Сверкающая синева здешнего неба и удивительная прозрачность атмосферы, можно сказать, ослепляют глаза и придают природе и всему окружающему такой восхитительный, праздничный вид, какого я не встречал даже в Сицилии, где тоны воздуха и природы гораздо гуще, влажнее и оттого мягче для глаз. От одного этого мои северные органы ощущают здесь какое-то нервическое наслаждение. Для жителей Севера путешествовать по этим странам — все равно что пить самое раздражающее, огненное вино. Но эта же родственность с Африкой, которая придает здешнему небу и природе такую обаятельную красоту для северных глаз, делает Кадис иногда невыносимым. Я говорю о ветре, поднимающемся со стороны Африки, называемом здесь el viento de Levante[46]: это симун, ветер пустыни. Он захватывает дыхание, мертвит природу; самый океан теряет при нем свой лазурный блеск и при совершенно ясном небе принимает цвет свинцовый; волны встают горами. Этот ветер приносит с собой знойную температуру Африки, даже пыль пустынь ее; окрестность скрывается за серою пылью, цвета и тоны воздуха исчезают, солнце тускло, воздух тяжел; кровавый цвет заката сменяется серою ночью, беспрестанно освещаемой молниею без грома. Ко всему этому нервы находятся в страшном раздражении: три дня я страдал от этого ветра. Мне говорили, что здесь большая часть убийств совершается в те дни, когда дует раздражающий viento de Levante.
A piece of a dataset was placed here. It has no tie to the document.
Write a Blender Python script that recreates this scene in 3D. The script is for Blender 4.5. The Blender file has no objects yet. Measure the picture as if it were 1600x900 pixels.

В Кадисе, где контрабандная торговля, по самому положению города, вокруг замкнутого стеною, связана с большими трудностями, теперешняя система таможенная возбуждает против себя больше противоречий, чем в других приморских городах Испании, где контрабанде не так трудно отыскивать себе дорогу. В Андалузии, да и во всей Испании, почти нет фабрик; одна Каталония, и преимущественно Барселона производит мануфактурные изделия для всех остальных провинций. Отсюда богатство Каталонии, ее предприимчивый, деятельный, решительный характер, и отсюда же политическая важность ее. Но, без всякого сомнения, Барселона не может удовлетворить мануфактурным потребностям всей Испании, тем более что товары ее, отправляемые вьюком на мулах вовнутрь и на север Испании, при высоких ценах провоза, обходятся там очень дорого. Несмотря на это, иностранные изделия обложены здесь огромною пошлиной и для обогащения одного города вся остальная Испания должна платить за его изделия втридорога. Но политическая важность Барселоны такова, что трудно уменьшить привозный тариф. Отсюда понятна ненависть андалузцев к каталонцам, понятно, почему андалузец смотрит на контрабанду как на самое праведное дело и почему, наконец, она так процветает в Испании.
Сколько я мог заметить, Кадис, как вообще все приморские города, расположен к безусловно свободной торговле или, по крайней мере, к такому понижению пошлин, которое сделало бы контрабанду невозможною. Но жители Кадиса знают, что теперь эти надежды несбыточны, и потому просят уменьшения привозной пошлины только на 25 процентов с фабричной цены иностранных изделий; а они теперь большею частию обложены такою пошлиною, что контрабандисты берутся провозить товары, обеспечивая их в случае потери, и получают за это от 60 до 80 процентов с ценности товара. Вот еще оригинальная черта испанского тарифа: здесь таможня берет пошлину не с рубля фабричной цены товара, а с рубля той цены, по какой продается он в испанских лавках; и выходит, что пошлина берется вместе и с цены провоза, комиссии и самой пошлины. Это одна из политико-экономических особенностей Испании, которые здесь поражают на каждом шагу. Метр казимира, например, который английский фабрикант продает за 15 реалов (3 руб. 75 к. асс.), должен бы заплатить, по испанскому тарифу, прямой пошлины 2½ реала, рассчитывая ее с фабричной цены, как это делается во всех странах; но испанская таможня, по своим расчетам, берет с него 7 реалов (1 р. 75 к. асс.). Метр английского сукна в 60 реалов приходится испанскому купцу по этой системе вместо 80 — 97 реалов; а на другие товары пошлина далеко превышает самую ценность товара.